Dan Gainor, vice president of Business and Culture at the Media Research Center, echoed such sentiment. “The media have an enormous blind spot when it comes to liberal anti-Semitism—whether it’s [Nation of Islam leader] Louis Farrakhan, [Women’s March leader] Linda Sarsour or [congresswoman-elect] Alexandria Occasio-Cortez,” he told JNS. “Their bigoted comments don’t fit the media narrative, so they are downplayed or ignored.”

‘As though these are appropriate, normal, acceptable sentiments …’

Tlaib, the first Palestinian-American elected to Congress, wrapped herself in a Palestinian flag at her victory party on Tuesday. She said, “I did this for my parents.” They are Palestinian.

Additionally, she has expressed her support for BDS by opposing a two-state solution.

“One state. It has to be one state. Separate but equal does not work. I’m only 42 years old but my teachers were of that generation that marched with Martin Luther King. This whole idea of a two-state solution, it doesn’t work,” she said in an interview with In These Times, an American politically progressive/Democratic Socialist monthly news and opinion magazine published in Chicago.

Ocasio-Cortez has slammed Israel for its defensive responses against border and rocket attacks from Hamas in Gaza as “a massacre.” Although she has not explicitly supported BDS, she is affiliated with the Democratic Socialists of America, which endorses it.

“Ilhan believes in and supports the BDS movement, and has fought to make sure people’s right to support it isn’t criminalized,” her office said on Sunday to MuslimGirl. “She does however, have reservations on the effectiveness of the movement in accomplishing a lasting solution.”

Sarah Stern, the founder and president of the Endowment for Middle East Truth (EMET), told JNS that “not a word has been mentioned in the mainstream media about any of this, as though these are totally appropriate, normal, acceptable sentiments.

Congresswoman-elect Alexandria Ocasio-Cortez (D-N.Y.) with (left) Ilhan Omar (D-Minn.) together during their campaigns. Credit: Alexandria Ocasio-Cortez via Twitter.

“However, when there is a Republican conservative that makes any statement that looks like it might support ‘nationalism,’ that is immediately pounced upon,” she added.

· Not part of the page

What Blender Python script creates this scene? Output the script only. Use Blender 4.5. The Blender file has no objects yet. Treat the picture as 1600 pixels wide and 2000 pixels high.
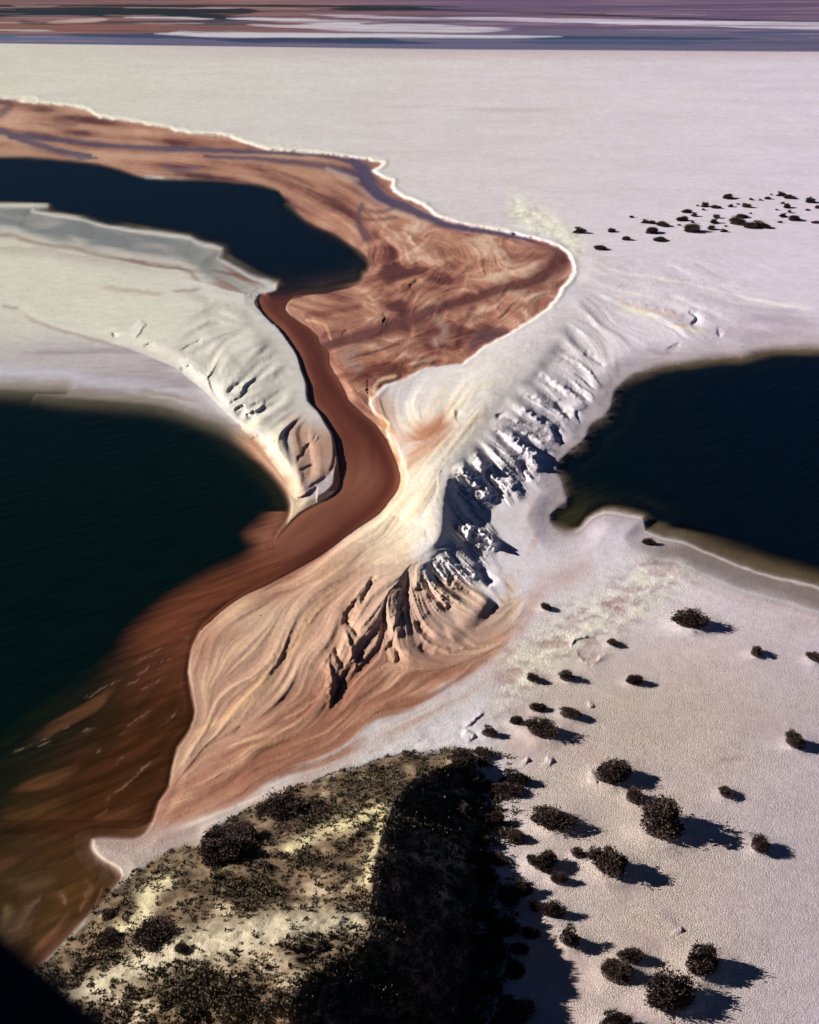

In terms of their upcoming presence on Capitol Hill, they in no way will be in the position to turn Democratic congressional leadership towards an anti-Israel direction, said Ron Klein, chairman of the Jewish Democratic Council of America.

“JDCA has spoken out on each of those candidates and didn’t endorse any of them, but there is absolutely no comparison between policy disagreements and the Pittsburgh massacre, neo-Nazi congressional candidates—all of whom ran as Republicans—or the rise in crimes targeting Jews and Jewish institutions, as found by yesterday’s FBI report,” Klein told JNS.

“We work closely with my former colleagues in Democratic leadership and are very comfortable with their positions, both generally and on the Middle East specifically,” he continued. “Whether it’s the House Foreign Affairs Committee, its subcommittee on the Middle East and North Africa, or the House Appropriations Committee, which appropriates all foreign aid, we are poised to have strongly pro-Israel chairs where it counts.”

Although JDCA didn’t endorse the three then-candidates, it did endorse Democratic congressman-elect Antonio Delgado, who defeated incumbent Republican Rep. John Faso in New York’s 19th congressional district. During the campaign, Delgado stated that “Israel is not a democracy.”

In response, Klein said: “Antonio Delgado recanted that statement and has talked about the importance of the U.S.-Israel relationship, not to mention his deep familial connection. We are proud to stand by our endorsement.”